In 1938 Charles and Mary celebrated their 50th wedding anniversary.  Charlie died the following spring on February 21, 1939.  At some point Mary ended up moving to Idaho Falls and living with Roy and Freddie Jernberg.  This is where she was living when I was born.

I remember growing up thinking Great Grandma Jernberg was an absolutely fascinating person.  She was a lot of fun and she seemed to really like all of us children.  What I remember most is she had a cute accent, she shook a LOT when eating or drinking, she drank a lot of coffee, she used a magnifying glass to read the newspaper, and she was a wonderful storyteller.  I remember all of us great grandchildren sitting on the floor around her chair at Roy and Freddie’s house while she entertained us with stories of moving to American and the olden days on the homestead.  I don’t remember most of the content of those stories, but I do remember being completely fascinated by her and enthralled by her stories. 

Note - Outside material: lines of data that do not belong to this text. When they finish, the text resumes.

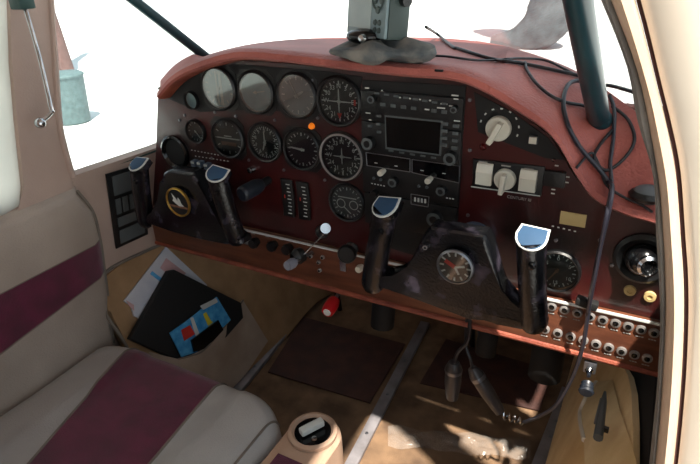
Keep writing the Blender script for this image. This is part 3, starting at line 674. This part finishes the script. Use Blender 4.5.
# ------------------------------------------------------------------ seat cushion
st=thing('pilot_seat',(-.3,-.45,ZF),'grey beige leather pilot seat cushion with a maroon velour centre','seat'); L=st.location.copy()
x0,x1,y1,y0,zt=-.500,-.045,-.182,-.95,-.395
NU=48;NV=30
def seatpt(u,v):
    # u across 0..1, v from front bottom over the top to the rear
    x=x0+(x1-x0)*u; rr=.038
    if v<.25: a=v/.25*PI/2; y=y1-rr+rr*math.cos(a); z=zt-rr+rr*math.sin(a)
    else: y=y1-rr-(v-.25)/.75*(y1-rr-y0); z=zt
    e=min(u,1-u)*(x1-x0); er=.045 if u>.5 else .03
    drop=er-math.sqrt(max(0,er*er-(er-e)**2)) if e<er else 0
    cx=min(u,1-u)*(x1-x0)
    if cx<.09 and v<.5: # round plan corner
        k=(.09-cx)/.09; y-=(.05 if u>.5 else .02)*k*k*max(0,1-(v-.25)/.25 if v>.25 else 1)
    cr_=.010*math.sin(PI*u)-.006*(abs(u-.5)<.26)*1
    return V((x,y,z-drop+cr_+.002*noise.noise(V((x*9,y*9,0)))))-L
us=[]
b=B('seat')
def bound(v):  # stripe limits in u as a function of depth
    y=0 if v<.25 else (v-.25)/.75*.71
    return min(.47,.175+.68*y), min(.82,.665+.27*y)
rows=[];
for j in range(NV+1):
    v=(j/NV)**1.2; a_,c_=bound(v); r=[]
    segs=[(0,a_,14),(a_,c_,16),(c_,1,14)]
    for (s0,s1,n) in segs:
        for k in range(n): 
            t_=k/n
            if s0==0: t_=t_**1.6
            if s1==1: t_=1-(1-t_)**1.6
            r.append(seatpt(s0+(s1-s0)*t_,v))
    r.append(seatpt(1,v)); rows.append(r)
vs=[[b.bm.verts.new(p) for p in r] for r in rows]
skirt=[b.bm.verts.new(V((p.x,p.y-.0,-.54-L.z))) for p in rows[0]]
b.m('seat')
for k in range(44): b._f([skirt[k],skirt[k+1],vs[0][k+1],vs[0][k]])
for side in (0,44):
    sk=[b.bm.verts.new(V((vs[j][side].co.x,vs[j][side].co.y,-.54-L.z))) for j in range(NV+1)]
    for j in range(NV): b._f([vs[j][side],vs[j+1][side],sk[j+1],sk[j]])
for r0,r1 in zip(vs,vs[1:]):
    for k in range(44):
        b.m('maroon' if 14<=k<30 else 'seat'); b._f([r0[k],r0[k+1],r1[k+1],r1[k]])
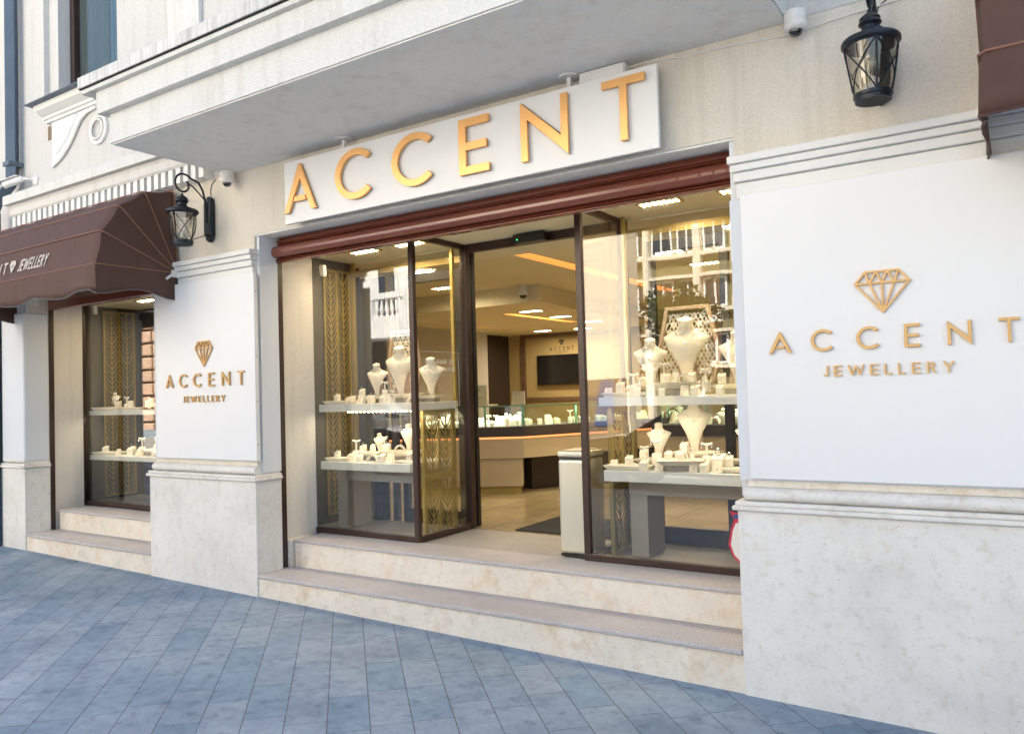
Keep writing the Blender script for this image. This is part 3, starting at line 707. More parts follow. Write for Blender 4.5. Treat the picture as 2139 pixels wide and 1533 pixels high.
# ------------------------------------------------------------------ wall lanterns
LAMP = thing('wall_lantern', 'black iron scroll lantern on the wall between the left awning and the dome camera', 'lantern', (-.545, YW, 2.90))
lx, ly = -.545, -.215
w = MB()
for a in [(lx-.045, lx+.045, YW-.05, YW, 2.83, 3.10)]: w.box(*a)
w.prism([(-.045, 0), (.045, 0), (.03, .035), (0, .055), (-.03, .035)], lambda u, v, d: (lx+u, YW-d, 3.10+v), .04)
w.prism([(-.045, 0), (-.03, -.035), (0, -.055), (.03, -.035), (.045, 0)], lambda u, v, d: (lx+u, YW-d, 2.83+v), .04)
w.build('back_plate', M['lamp'], LAMP, bevel=.008)
w = MB()
arc = [(lx, YW-.05, 2.93), (lx, YW-.058, 3.03), (lx, YW-.068, 3.13), (lx, YW-.085, 3.19), (lx, YW-.12, 3.245)]
cx_, cz_ = ly+.012, 3.20
for k in range(26):
    a = R_(28+k*15); r = .090-.0019*k
    arc.append((lx, cx_+r*math.cos(a), cz_+.005+r*math.sin(a)))
arc = arc[:5]+arc[6:]
w.tube(arc, .0085, 8)
w.tube([(lx, YW-.072, 3.12), (lx, -.07, 3.165), (lx, -.12, 3.205), (lx, -.155, 3.215), (lx, -.165, 3.20)], .006, 8)
w.build('scroll_arm', M['lamp'], LAMP, smooth=True)
w = MB()
c0 = (lx, ly, 0)
w.lathe([(.0, 3.135), (.008, 3.13), (.010, 3.118), (.024, 3.105), (.036, 3.095), (.040, 3.088), (.037, 3.080), (.042, 3.074), (.044, 3.066), (.040, 3.060), (.032, 3.054), (.032, 3.042), (.036, 3.030), (.046, 3.022), (.075, 3.010), (.105, 2.998), (.112, 2.988), (.112, 2.976), (.104, 2.972), (.10, 2.964), (.092, 2.962)], c0, 36, 1.09, 1.09)
w.build('roof', M['lamp'], LAMP, smooth=True)
def rl(z): t = (z-2.745)/(2.968-2.745); return .068+.039*t**.75
w = MB()
w.lathe([(.060, 2.722), (.068, 2.722), (.070, 2.738), (.074, 2.742), (.074, 2.756), (.066, 2.760), (.058, 2.760), (.052, 2.735), (.052, 2.722), (.060, 2.722)], c0, 36, 1.09, 1.09)
w.build('base_ring', M['lamp'], LAMP, smooth=True)
w = MB()
def cage(a, z): r = rl(z)+.004; return (lx+r*math.cos(a), ly+r*math.sin(a), z)
for k in range(4):
    a = R_(20+90*k); w.tube([cage(a, 2.752+.027*i) for i in range(9)], .0045, 6)
    for s in (0, 1):
        a0, a1 = (a, a+R_(90)) if s else (a+R_(90), a)
        w.tube([cage(a0+(a1-a0)*i/8, 2.754+.0268*i) for i in range(9)], .003, 5)
w.build('cage', M['lamp'], LAMP)
w = MB(); w.lathe([(rl(2.745+.0223*i)-.002, 2.745+.0223*i) for i in range(11)], c0, 28); w.build('glass_shade', M['lampglass'], LAMP, smooth=True)
w.f = []; w = MB(); w.lathe([(.012, 2.74), (.012, 2.80), (.007, 2.81), (.006, 2.86), (.018, 2.88), (.016, 2.91), (.004, 2.94), (0, 2.945)], c0, 12); w.build('bulb', M['lampglass'], LAMP, smooth=True)
w = MB(); w.tube([(lx, YW-.04, 2.84), (lx, ly+.07, 2.77)], .004, 6); w.build('stay', M['lamp'], LAMP)
w = MB(); w.tube([(lx, YW-.006, 3.15), (lx-.01, YW-.004, 3.20), (lx+.005, YW-.004, 3.25), (lx+.06, YW-.004, 3.285)], .003, 5); w.build('cable', M['ink'], LAMP)
dup(LAMP, (4.425, YW, 2.90), 'black iron lantern on the stucco wall beside the upper right dome camera')

# ------------------------------------------------------------------ cameras
def domecam(loc, label, s=1):
    o = thing('dome_camera', label, 'security camera', loc)
    x, y, z = loc
    w = MB(); w.lathe([(.05*s, 0), (.052*s, -.004*s), (.052*s, -.05*s), (.050*s, -.053*s)], (x, y, z), 28); w.lathe([(.052*s, -.054*s), (.053*s, -.056*s), (.053*s, -.075*s), (.046*s, -.088*s), (.036*s, -.093*s)], (x, y, z), 28)
    w.build('housing', M['plastic'], o, smooth=True)
    w = MB(); w.lathe([(.034*s*math.cos(R_(a)), -.090*s-.034*s*math.sin(R_(a))) for a in range(0, 91, 10)], (x, y, z), 24); w.build('dome', M['lens'], o, smooth=True)
    return o
domecam((-.235, -.03, 3.29), 'small white dome camera under the left corner of the balcony')
domecam((4.07, -.02, 3.30), 'white dome camera at the top right beside the lantern')
domecam((-.66, 4.98, 2.929), 'white dome camera on the ceiling inside the shop', 1.5)
bc = thing('bullet_camera', 'white bullet camera on a round mount beside the grey downpipe', 'security camera', (-3.52, YW, 3.66))
w = MB(); o0 = len(w.v)
w.lathe([(.055, 0), (.055, .012), (.045, .02), (.03, .03), (.014, .034)], (0, 0, 0), 24)
for v in w.v: v.xyz = (-3.36+v.x, YW-v.z, 3.78+v.y)
w.tube([(-3.36, YW-.03, 3.78), (-3.38, YW-.07, 3.785), (-3.44, YW-.09, 3.785)], .014, 10); w.build('mount', M['plastic'], bc, smooth=True)
w = MB(); w.tube([(-3.43, YW-.085, 3.79), (-3.47, YW-.095, 3.785), (-3.62, YW-.16, 3.745), (-3.64, YW-.168, 3.74)], .034, 16, taper=[.75, 1, 1.05, 1.05]); w.build('housing', M['plastic'], bc, smooth=True)
w = MB(); w.tube([(-3.635, YW-.166, 3.741), (-3.645, YW-.170, 3.739)], .030, 16); w.build('lens', M['lens'], bc)
w = MB(); w.hexa([(-3.70, YW-.245, 3.757), (-3.47, YW-.14, 3.82), (-3.49, YW-.06, 3.82), (-3.72, YW-.165, 3.757)], [(-3.70, YW-.245, 3.762), (-3.47, YW-.14, 3.826), (-3.49, YW-.06, 3.826), (-3.72, YW-.165, 3.762)]); w.build('sun_shield', M['plastic'], bc)
# box above the sign and cable
jb = thing('junction_box', 'flat white finned box on top of the sign board near its right end', 'electrical box', (3.03, 0, 3.22))
w = MB(); w.box(2.895, 3.165, -.035, .045, 3.225, 3.285); w.build('housing', M['plastic'], jb, bevel=.004)
w = MB(); [w.box(2.889, 2.894, -.03+.012*k, -.026+.012*k, 3.228, 3.282) for k in range(6)]; [w.box(3.166, 3.171, -.03+.012*k, -.026+.012*k, 3.228, 3.282) for k in range(6)]; w.build('fins', M['plastic'], jb)
w = MB(); w.tube([(3.17, .03, 3.265), (3.25, .048, 3.285), (3.45, .048, 3.262), (3.75, .048, 3.25), (4.0, .046, 3.225), (4.3, .047, 3.245), (4.7, .047, 3.262), (5.0, .047, 3.27)], .0035, 6)
tag(w.build('cable', M['plastic'], smooth=True), 'thin white cable running along the wall from the sign past the right dome camera', 'cable')

# ------------------------------------------------------------------ downpipe
dp = thing('downpipe', 'square blue-grey metal downpipe on the wall at the far left', 'drainpipe', (-3.85, 0, 0))
w = MB()
def sq(pts, a):
    w.tube(pts, a, 4)
for seg in ([(-3.66, -.03, 9), (-3.66, -.03, 3.78)], [(-3.66, -.03, 3.79), (-3.80, -.10, 3.62), (-3.90, -.10, 3.50)], [(-3.90, -.10, 3.51), (-3.90, -.10, 3.2), (-3.93, -.02, 2.9)], [(-4.06, -.03, 2.95), (-4.06, -.03, .05)]):
    w.tube(seg, .068, 4)
w.build('pipe', M['pipe'], dp, bevel=.006)
for z in (3.95, 6.5): w = MB(); w.box(-3.725, -3.595, -.095, .05, z, z+.045); w.build('clip', M['pipe'], dp, bevel=.004)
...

Great Grandma Jernberg died in 1964, when I was only 6 years old.  Since then, as I have become an adult and learned more of her story, I have become even more impressed and amazed at the life she led.  Whenever I was changing jobs, moving to a new city by myself, and wondering what in the world I was thinking when I made the decision to pick up and move all over again, I would just think of Great Grandma Jernberg.  I would remember how she moved to America by herself in the 1800’s and then homesteaded in the middle of nowhere in the early 1900’s.  That made my move to a new city for a new job with 4 animals to keep me company not seem so daunting. 

I only knew Great Grandma for a few short years, but she left a lasting impression on me and I was very sad when she died.  I wish I could go back and talk to her as an adult and remember more of her stories.  Even by today’s standards she was a brave, independent, strong willed, entertaining, and fascinating woman.  Right next to my Grandma Cleo Jernberg, Mary Erickson Jernberg is one of the women I have admired most in my life. And, I am proud to be her great grand daughter.